Work to complete: All of the material below is to be retyped exactly.

Supplied data:
****************************************

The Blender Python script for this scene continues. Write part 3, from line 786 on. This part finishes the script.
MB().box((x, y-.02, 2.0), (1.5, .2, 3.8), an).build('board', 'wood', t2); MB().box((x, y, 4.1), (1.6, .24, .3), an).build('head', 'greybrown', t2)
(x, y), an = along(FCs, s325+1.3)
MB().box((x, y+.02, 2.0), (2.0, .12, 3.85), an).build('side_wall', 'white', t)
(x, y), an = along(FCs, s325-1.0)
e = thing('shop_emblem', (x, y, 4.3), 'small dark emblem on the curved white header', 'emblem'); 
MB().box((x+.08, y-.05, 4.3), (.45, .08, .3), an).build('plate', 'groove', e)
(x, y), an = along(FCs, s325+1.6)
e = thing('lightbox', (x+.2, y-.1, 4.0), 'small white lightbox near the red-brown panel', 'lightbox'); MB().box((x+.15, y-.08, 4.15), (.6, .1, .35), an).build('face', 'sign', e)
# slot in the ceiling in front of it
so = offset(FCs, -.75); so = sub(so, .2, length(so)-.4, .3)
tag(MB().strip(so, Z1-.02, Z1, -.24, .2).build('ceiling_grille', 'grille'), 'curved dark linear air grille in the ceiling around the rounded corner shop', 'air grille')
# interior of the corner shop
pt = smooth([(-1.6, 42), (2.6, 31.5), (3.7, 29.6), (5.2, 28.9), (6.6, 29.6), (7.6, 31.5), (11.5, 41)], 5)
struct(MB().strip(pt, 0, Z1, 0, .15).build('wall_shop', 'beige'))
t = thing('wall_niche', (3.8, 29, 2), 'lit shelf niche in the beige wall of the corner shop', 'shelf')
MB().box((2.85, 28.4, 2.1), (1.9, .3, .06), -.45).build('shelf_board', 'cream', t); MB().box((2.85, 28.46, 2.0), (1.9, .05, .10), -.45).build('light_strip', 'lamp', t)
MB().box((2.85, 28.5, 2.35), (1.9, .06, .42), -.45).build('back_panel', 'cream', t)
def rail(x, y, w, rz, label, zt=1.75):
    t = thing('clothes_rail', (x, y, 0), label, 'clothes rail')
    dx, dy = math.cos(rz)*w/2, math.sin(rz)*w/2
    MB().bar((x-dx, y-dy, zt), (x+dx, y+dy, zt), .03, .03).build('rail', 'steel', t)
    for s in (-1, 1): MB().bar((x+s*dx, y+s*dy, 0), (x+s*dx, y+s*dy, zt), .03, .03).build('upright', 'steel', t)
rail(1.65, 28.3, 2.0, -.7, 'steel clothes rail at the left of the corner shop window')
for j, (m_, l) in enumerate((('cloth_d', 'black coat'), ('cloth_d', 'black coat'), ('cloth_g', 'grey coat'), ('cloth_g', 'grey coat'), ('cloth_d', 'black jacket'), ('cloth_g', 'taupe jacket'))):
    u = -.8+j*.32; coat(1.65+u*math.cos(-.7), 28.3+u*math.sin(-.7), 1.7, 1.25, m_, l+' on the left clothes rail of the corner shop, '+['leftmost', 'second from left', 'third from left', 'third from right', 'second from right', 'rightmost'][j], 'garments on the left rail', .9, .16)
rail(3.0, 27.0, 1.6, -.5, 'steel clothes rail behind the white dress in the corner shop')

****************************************

Answer for the task:
The Blender Python script for this scene continues. Write part 3, from line 786 on. This part finishes the script.
MB().box((x, y-.02, 2.0), (1.5, .2, 3.8), an).build('board', 'wood', t2); MB().box((x, y, 4.1), (1.6, .24, .3), an).build('head', 'greybrown', t2)
(x, y), an = along(FCs, s325+1.3)
MB().box((x, y+.02, 2.0), (2.0, .12, 3.85), an).build('side_wall', 'white', t)
(x, y), an = along(FCs, s325-1.0)
e = thing('shop_emblem', (x, y, 4.3), 'small dark emblem on the curved white header', 'emblem'); 
MB().box((x+.08, y-.05, 4.3), (.45, .08, .3), an).build('plate', 'groove', e)
(x, y), an = along(FCs, s325+1.6)
e = thing('lightbox', (x+.2, y-.1, 4.0), 'small white lightbox near the red-brown panel', 'lightbox'); MB().box((x+.15, y-.08, 4.15), (.6, .1, .35), an).build('face', 'sign', e)
# slot in the ceiling in front of it
so = offset(FCs, -.75); so = sub(so, .2, length(so)-.4, .3)
tag(MB().strip(so, Z1-.02, Z1, -.24, .2).build('ceiling_grille', 'grille'), 'curved dark linear air grille in the ceiling around the rounded corner shop', 'air grille')
# interior of the corner shop
pt = smooth([(-1.6, 42), (2.6, 31.5), (3.7, 29.6), (5.2, 28.9), (6.6, 29.6), (7.6, 31.5), (11.5, 41)], 5)
struct(MB().strip(pt, 0, Z1, 0, .15).build('wall_shop', 'beige'))
t = thing('wall_niche', (3.8, 29, 2), 'lit shelf niche in the beige wall of the corner shop', 'shelf')
MB().box((2.85, 28.4, 2.1), (1.9, .3, .06), -.45).build('shelf_board', 'cream', t); MB().box((2.85, 28.46, 2.0), (1.9, .05, .10), -.45).build('light_strip', 'lamp', t)
MB().box((2.85, 28.5, 2.35), (1.9, .06, .42), -.45).build('back_panel', 'cream', t)
def rail(x, y, w, rz, label, zt=1.75):
    t = thing('clothes_rail', (x, y, 0), label, 'clothes rail')
    dx, dy = math.cos(rz)*w/2, math.sin(rz)*w/2
    MB().bar((x-dx, y-dy, zt), (x+dx, y+dy, zt), .03, .03).build('rail', 'steel', t)
    for s in (-1, 1): MB().bar((x+s*dx, y+s*dy, 0), (x+s*dx, y+s*dy, zt), .03, .03).build('upright', 'steel', t)
rail(1.65, 28.3, 2.0, -.7, 'steel clothes rail at the left of the corner shop window')
for j, (m_, l) in enumerate((('cloth_d', 'black coat'), ('cloth_d', 'black coat'), ('cloth_g', 'grey coat'), ('cloth_g', 'grey coat'), ('cloth_d', 'black jacket'), ('cloth_g', 'taupe jacket'))):
    u = -.8+j*.32; coat(1.65+u*math.cos(-.7), 28.3+u*math.sin(-.7), 1.7, 1.25, m_, l+' on the left clothes rail of the corner shop, '+['leftmost', 'second from left', 'third from left', 'third from right', 'second from right', 'rightmost'][j], 'garments on the left rail', .9, .16)
rail(3.0, 27.0, 1.6, -.5, 'steel clothes rail behind the white dress in the corner shop')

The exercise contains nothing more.